Hearing this, the judge concluded that the couple had met their burden of production by adducing competent evidence that the transfer was not fraudulent. The court concluded that once they did that, the presumption burst, as the plaintiff in the suit always retained the ultimate burden of persuasion. The court entered judgment for the Homeowners, finding that the plaintiff hadn’t met that ultimate burden.

This case implicates the distinction between the two types of presumptions. The first, which I alluded to above, is formally known as the Thayer theory, and informally called “bursting bubble.” It’s called that because of the dynamic that the trial judge employed here: Once the opponent meets the burden of going forward with evidence to refute the presumption, is “bursts” and disappears from the legal analysis.

The other approach is formally the Morgan theory; I regard it as a durable presumption.

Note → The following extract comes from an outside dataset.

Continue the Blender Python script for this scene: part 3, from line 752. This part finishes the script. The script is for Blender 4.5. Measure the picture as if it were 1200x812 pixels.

That is, the presumption endures even after the opponent introduces evidence. In this form, the opponent of the presumption bears the twin burdens of going forward with the evidence and of persuasion.

This litigation turns on whether the presumption of fraudulent conveyance is bursting or durable. Today’s opinion from Justice Goodwyn assures us that this is a question of first impression in the Commonwealth. The court rules today that it’s durable, so the circuit-court judge erred when he ruled that the tort creditor hadn’t overcome the burden of proof. The court unanimously sends the case back so the trial court can decide whether the Homeowners established the good faith of the deed of gift.

My pal John Koehler has posted an interesting essay about this decision on his blog, The Soap Box.

The justices received oral argument on this appeal in the January session. That leaves one appeal still pending from that session, a criminal case styled Myers v. Commonwealth. There are seven undecided appeals from the March session, including a pair of reciprocal appeals that the court will likely decide together.